Leave out the pictures and set down exactly the lines from the start of the listing through the one with "COL = SC.collection", both included.
————————
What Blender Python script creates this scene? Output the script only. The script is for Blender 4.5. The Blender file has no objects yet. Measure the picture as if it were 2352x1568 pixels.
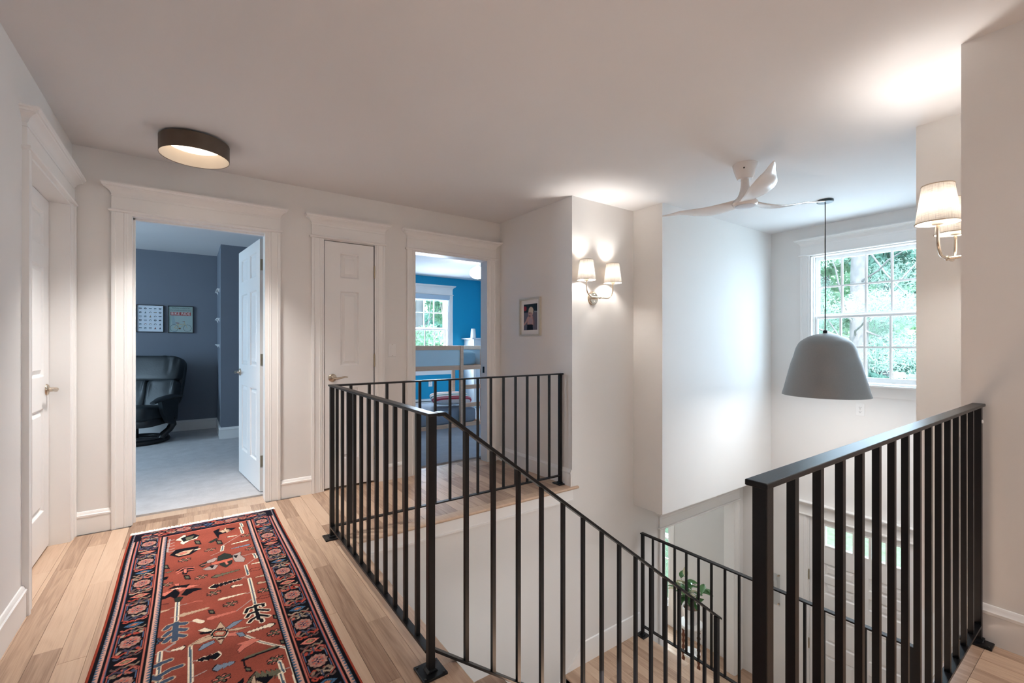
import bpy, bmesh, math, random
import numpy as np
from mathutils import Vector, Matrix
R = random.Random(7)
SC = bpy.context.scene
COL = SC.collection

# ------------------------------------------------------------------ camera
EYE = 1.195
cam_d = bpy.data.cameras.new('camera')
cam = bpy.data.objects.new('camera', cam_d); COL.objects.link(cam)
YAW = math.atan2(739, 1039)
cam.location = (0, 0, EYE)
cam.rotation_euler = (math.pi / 2, 0, -YAW)
cam_d.sensor_width = 36.0
cam_d.lens = 36.0 * 1039 / 2352
cam_d.shift_y = 6 / 2352
cam_d.clip_start = 0.02
SC.camera = cam

# ------------------------------------------------------------------ world, sun, lamps strength, exposure
W = bpy.data.worlds.new('world'); SC.world = W; W.use_nodes = True
bg = W.node_tree.nodes['Background']
bg.inputs[0].default_value = (0.70, 0.86, 1.0, 1); bg.inputs[1].default_value = 4.6
sun_d = bpy.data.lights.new('sun', 'SUN'); sun_d.energy = 7.0; sun_d.angle = 0.02; sun_d.color = (1, .95, .86)
sun = bpy.data.objects.new('sun', sun_d); COL.objects.link(sun)
sun.rotation_euler = Vector((0.50, 0.42, -0.80)).to_track_quat('-Z', 'Y').to_euler()
WARM = (1.0, 0.95, 0.89)
BULB = 185.0       # wall lamp bulbs
DISC = 1.7         # flush ceiling lamp
GLOBE = 9.0

def area_light(name, loc, direction, sx, sy, energy, color):
    d = bpy.data.lights.new(name, 'AREA'); d.shape = 'RECTANGLE'; d.size = sx; d.size_y = sy
    d.energy = energy; d.color = color
    o = bpy.data.objects.new(name, d); COL.objects.link(o); o.location = loc
    o.rotation_euler = Vector(direction).to_track_quat('-Z', 'Y').to_euler()
    return o
DAY = (0.76, 0.83, 1.0)
# daylight entering through each window and door light
area_light('daylight', (5.62, 1.62, 1.46), (-1, 0, -.12), .95, 1.35, 27, (.66, .80, 1.0))
area_light('daylight', (5.62, 4.33, -1.5), (-1, 0, 0), 1.0, 1.7, 75, (.9, .95, 1.0))
area_light('daylight', (3.52, 7.95, 1.45), (0, -1, -.1), .85, 1.35, 80, DAY)
area_light('daylight', (-3.62, 5.75, 1.45), (1, 0, -.1), 1.2, 1.35, 64, (.56, .76, 1.0))
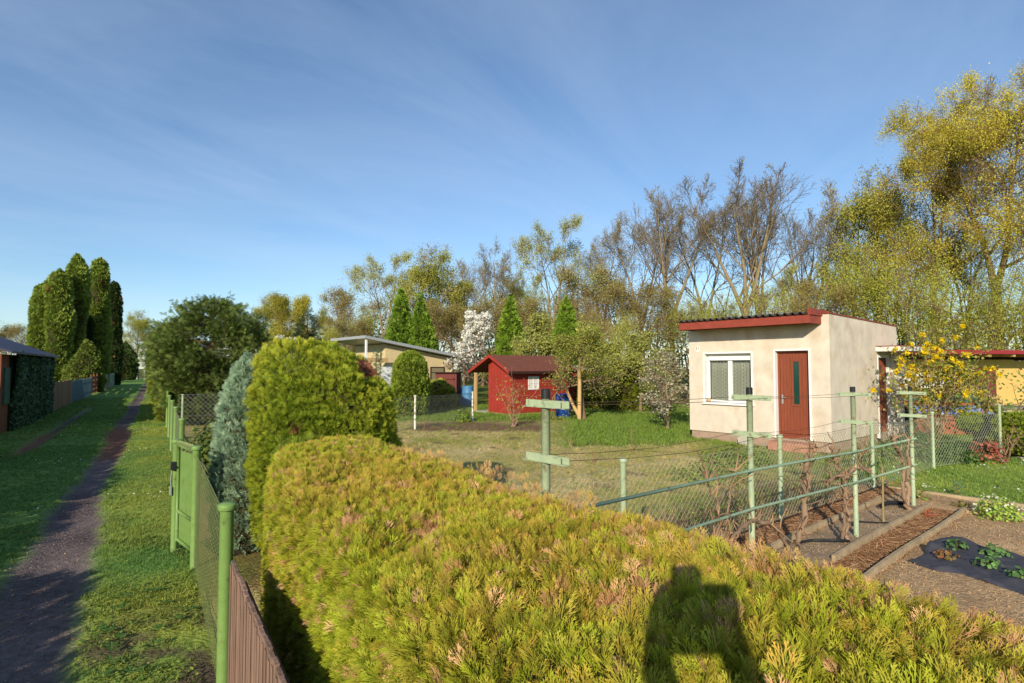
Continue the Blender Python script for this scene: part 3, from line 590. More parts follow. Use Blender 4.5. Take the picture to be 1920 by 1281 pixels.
————————
▶ Written answer:
What Blender Python script creates this scene? Output the script only. The script is for Blender 4.5. The Blender file has no objects yet. Measure the picture as if it were 2352x1568 pixels.
import bpy, bmesh, math, random
import numpy as np
from mathutils import Vector, Matrix
R = random.Random(7)
SC = bpy.context.scene
COL = SC.collection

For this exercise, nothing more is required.